What also doesn't help is that it seems like Aziz Ansari's vision for his show is as bizarrely uneventful as the in-universe pitch for "Seinfeld." Yes, technically things happen, but it seems as if the show's goal is to drain as much dramatic tension as possible so that the show is as close to nothing as possible. In other words, Aziz/Dev just wants to be chill but there's a such thing as overdoing it. The show also doesn't seem to have any game plan for making you laugh: The long-term setups lack comic complexity and the short-term jokes are more at a dramedy-level than an actual comedy.  

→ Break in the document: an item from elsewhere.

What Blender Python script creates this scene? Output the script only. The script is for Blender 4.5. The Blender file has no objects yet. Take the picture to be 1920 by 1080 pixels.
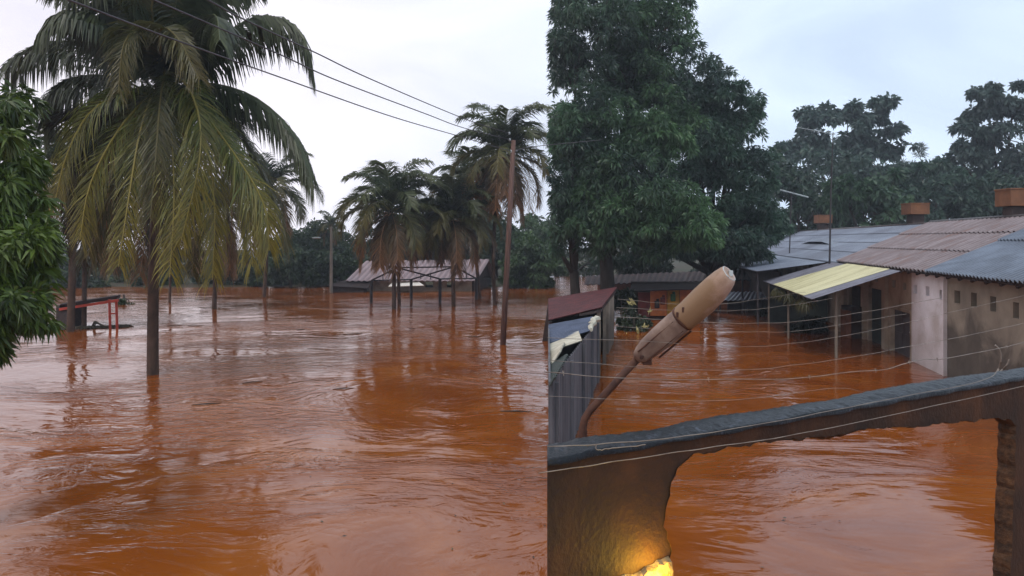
import bpy, bmesh, math, random
import numpy as np
from mathutils import Vector, noise as mnoise
from mathutils.geometry import tessellate_polygon
R = math.radians
S = bpy.context.scene
COL = S.collection

# ------------------------------------------------------------------ camera, world, sun, exposure
F, H, HOR = 1400.0, 4.5, 450.0           # focal length in px of a 1920 wide picture, eye height over the water, horizon row
cam = bpy.data.cameras.new("camera"); cam_o = bpy.data.objects.new("camera", cam); COL.objects.link(cam_o)
cam_o.location = (0, 0, H); cam_o.rotation_euler = (R(90), 0, 0)
cam.sensor_width = 36; cam.lens = 36 * F / 1920; cam.shift_y = (HOR - 540) / 1920
cam.clip_start = 0.05; cam.clip_end = 3000
S.camera = cam_o
HAZE = .0008
S.view_settings.view_transform = 'Standard'; S.view_settings.look = 'None'
S.view_settings.gamma = 1; S.view_settings.exposure = 0.0

SUN_EL, SUN_AZ = 58, 200                 # hidden behind cloud, high and behind the viewer
w = bpy.data.worlds.new("World"); S.world = w; w.use_nodes = True
nt = w.node_tree; nt.nodes.clear()
def N(t, kind, **kw):
    n = t.nodes.new(kind)
    for k, v in kw.items():
        if k in n.inputs.keys() if isinstance(k, str) else False: n.inputs[k].default_value = v
        else: setattr(n, k, v)
    return n
out = N(nt, 'ShaderNodeOutputWorld')
sky = N(nt, 'ShaderNodeTexSky', sky_type='NISHITA', sun_disc=False, sun_elevation=R(SUN_EL), sun_rotation=R(SUN_AZ),
        air_density=1.0, dust_density=3.0)
b1 = N(nt, 'ShaderNodeBackground'); b1.inputs['Strength'].default_value = 0.1
nt.links.new(sky.outputs[0], b1.inputs[0])
tc = N(nt, 'ShaderNodeTexCoord')
mp = N(nt, 'ShaderNodeMapping'); mp.inputs['Scale'].default_value = (1, 1, 2.2)
nt.links.new(tc.outputs['Generated'], mp.inputs[0])
nz = N(nt, 'ShaderNodeTexNoise'); nz.inputs['Scale'].default_value = 2.6; nz.inputs['Detail'].default_value = 5; nz.inputs['Roughness'].default_value = .5
nz.inputs['Distortion'].default_value = .6
nt.links.new(mp.outputs[0], nz.inputs['Vector'])
cr = N(nt, 'ShaderNodeValToRGB')
cr.color_ramp.elements[0].position = .30; cr.color_ramp.elements[0].color = (.60, .63, .72, 1)
cr.color_ramp.elements[1].position = .66; cr.color_ramp.elements[1].color = (.84, .86, .93, 1)
nt.links.new(nz.outputs[0], cr.inputs[0])
# the cloud is thinner and whiter to the left of the view, bluer to the right
sx = N(nt, 'ShaderNodeSeparateXYZ'); nt.links.new(tc.outputs['Generated'], sx.inputs[0])
mr = N(nt, 'ShaderNodeMapRange'); mr.inputs[1].default_value = -.35; mr.inputs[2].default_value = .35
nt.links.new(sx.outputs[0], mr.inputs[0])
mx = N(nt, 'ShaderNodeMix', data_type='RGBA'); mx.inputs[6].default_value = (1.08, 1.0, .98, 1); mx.inputs[7].default_value = (.80, .92, 1.0, 1)
nt.links.new(mr.outputs[0], mx.inputs[0])
mu = N(nt, 'ShaderNodeMix', data_type='RGBA', blend_type='MULTIPLY'); mu.inputs[0].default_value = 1
nt.links.new(cr.outputs[0], mu.inputs[6]); nt.links.new(mx.outputs[2], mu.inputs[7])
b2 = N(nt, 'ShaderNodeBackground'); b2.inputs['Strength'].default_value = 1.45
nt.links.new(mu.outputs[2], b2.inputs[0])
ms = N(nt, 'ShaderNodeMixShader'); ms.inputs[0].default_value = .93
nt.links.new(b1.outputs[0], ms.inputs[1]); nt.links.new(b2.outputs[0], ms.inputs[2]); nt.links.new(ms.outputs[0], out.inputs[0])

sl = bpy.data.lights.new("sun", 'SUN'); sl.energy = 1.1; sl.angle = R(12); sl.color = (1, .95, .88)
so = bpy.data.objects.new("sun", sl); COL.objects.link(so)
so.rotation_euler = (R(90 - SUN_EL), 0, R(180 - SUN_AZ + 0)); so.location = (0, 0, 60)

# ------------------------------------------------------------------ helpers
def W(px, py, Y):
    return Vector(((px - 960) / F * Y, Y, H + (HOR - py) / F * Y))
def WW(px, py):                                           # point of the water surface
    return W(px, py, F * H / (py - HOR))
def tag(o, label=None, cat=None, group=None, kind=None):
    if label: o['label'] = label
    if cat: o['category'] = cat
    if group: o['group'] = group
    if kind: o['kind'] = kind
    return o
def thing(name, loc, label, cat, group=None):
    o = bpy.data.objects.new(name, None); COL.objects.link(o); o.location = loc; o.empty_display_size = .3
    return tag(o, label, cat, group)
def origin_of(p):
    while p.parent: p = p.parent
    return np.array(p.location)
class MB:
    """collects vertices and faces (world coordinates), links them as one object"""
    def __init__(s): s.v = []; s.f = []; s.n = 0; s.c = []
    def add(s, V, Fc, col=None):
        V = np.asarray(V, float).reshape(-1, 3)
        s.v.append(V); off = s.n
        s.f += [[i + off for i in f] for f in (Fc.tolist() if hasattr(Fc, 'tolist') else Fc)]
        s.n += len(V)
        if col is not None:
            c = np.asarray(col, float)
            if c.ndim == 1: c = np.tile(c, (len(V), 1))
            s.c.append(c)
        return s
    def box(s, c, sz, ax=None):
        c = np.array(c, float); h = np.array(sz, float) / 2
        ax = np.eye(3) if ax is None else np.array(ax, float)
        P = [c + ax[0] * h[0] * i + ax[1] * h[1] * j + ax[2] * h[2] * k for i in (-1, 1) for j in (-1, 1) for k in (-1, 1)]
        return s.add(P, [(0, 1, 3, 2), (4, 6, 7, 5), (0, 4, 5, 1), (2, 3, 7, 6), (0, 2, 6, 4), (1, 5, 7, 3)])
    def hexa(s, P):                                        # 8 points: bottom ring, top ring
        return s.add([tuple(p) for p in P], [(3, 2, 1, 0), (4, 5, 6, 7), (0, 1, 5, 4), (1, 2, 6, 5), (2, 3, 7, 6), (3, 0, 4, 7)])
    def tube(s, pts, rad, n=8, cap=True, col=None):
        pts = [Vector(p) for p in pts]; m = len(pts)
        rad = [rad] * m if np.isscalar(rad) else rad
        V = []; u = None
        for i, p in enumerate(pts):
            t = (pts[min(i + 1, m - 1)] - pts[max(i - 1, 0)]).normalized()
            if u is None:
                u = t.orthogonal().normalized()
            u = (u - t * u.dot(t)).normalized(); v = t.cross(u)
            for k in range(n):
                a = 2 * math.pi * k / n
                V.append(p + (u * math.cos(a) + v * math.sin(a)) * rad[i])
        Fc = [(i * n + k, i * n + (k + 1) % n, (i + 1) * n + (k + 1) % n, (i + 1) * n + k) for i in range(m - 1) for k in range(n)]
        if cap: Fc += [list(range(n))[::-1], [(m - 1) * n + k for k in range(n)]]
        return s.add([tuple(p) for p in V], Fc, col)
    def loft(s, secs, n=24, cap=True, e=1.0):              # (centre, u axis, v axis, ru, rv)
        V = []
        for c, u, v, ru, rv in secs:
            c, u, v = Vector(c), Vector(u), Vector(v)
            for k in range(n):
                a = 2 * math.pi * k / n; ca, sa = math.cos(a), math.sin(a)
                V.append(c + u * ru * math.copysign(abs(ca) ** e, ca) + v * rv * math.copysign(abs(sa) ** e, sa))
        m = len(secs)
        Fc = [(i * n + k, i * n + (k + 1) % n, (i + 1) * n + (k + 1) % n, (i + 1) * n + k) for i in range(m - 1) for k in range(n)]
        if cap: Fc += [list(range(n))[::-1], [(m - 1) * n + k for k in range(n)]]
        return s.add([tuple(p) for p in V], Fc)
    def build(s, name, mat, parent=None, smooth=False, bevel=0, solid=0):
        V = np.concatenate(s.v)
        if parent is not None: V = V - origin_of(parent)
        me = bpy.data.meshes.new(name); me.from_pydata(V.tolist(), [], s.f)
        if s.c and sum(len(c) for c in s.c) == len(V):
            C = np.concatenate(s.c); a = me.color_attributes.new('pigment_and_shade', 'FLOAT_COLOR', 'POINT')
            a.data.foreach_set('color', np.concatenate([C, np.ones((len(C), 1))], 1).astype(np.float32).ravel())
        me.materials.append(mat)
        if smooth: me.polygons.foreach_set('use_smooth', [True] * len(me.polygons))
        me.update()
        o = bpy.data.objects.new(name, me); COL.objects.link(o)
        if parent is not None: o.parent = parent
        if solid:
            md = o.modifiers.new('thickness', 'SOLIDIFY'); md.thickness = solid; md.offset = 0
        if bevel:
            md = o.modifiers.new('bevel', 'BEVEL'); md.width = bevel; md.segments = 2; md.limit_method = 'ANGLE'
        return o
def solo(mb, name, mat, label, cat, group=None, kind=None, **kw):
    o = mb.build(name, mat, None, **kw)
    return tag(o, label, cat, group, kind)
def slab(mb, outer, holes, fn, t0, t1):
    """polygon with holes in (a,b), given a thickness t0..t1; fn(a,b,t) -> world point"""
    loops = [[Vector((a, b, 0)) for a, b in L] for L in [outer] + holes]
    tris = tessellate_polygon(loops)
    flat = [p for L in loops for p in L]; n = len(flat)
    V = [tuple(fn(p.x, p.y, t0)) for p in flat] + [tuple(fn(p.x, p.y, t1)) for p in flat]
    Fc = [tuple(t) for t in tris] + [tuple(i + n for i in t)[::-1] for t in tris]
    k = 0
    for L in loops:
        m = len(L)
        Fc += [(k + i, k + (i + 1) % m, k + (i + 1) % m + n, k + i + n) for i in range(m)]
        k += m
    mb.add(V, Fc)
    return mb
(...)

Oddly enough, the show did get great reception but I suspect that has more to do with the increasing prevalence of the social justice movement among TV critics. Ansari is a minority that's not often seen on TV and his episodes tackle such hot button issues as tokenism in casting, sexism, and the issues that come with being the children of immigrants. In some of these cases, the show comes off as overly preachy because Aziz's take on those issues is the only memorable thing about the episode.
For contrast, "Fresh Off the Boat" is a show I immediately latched onto because of the unique cultural perspective of a minority family. I could see people being attached to Dev for the same reasons, but that doesn't excuse such a show from phoning it in everywhere else.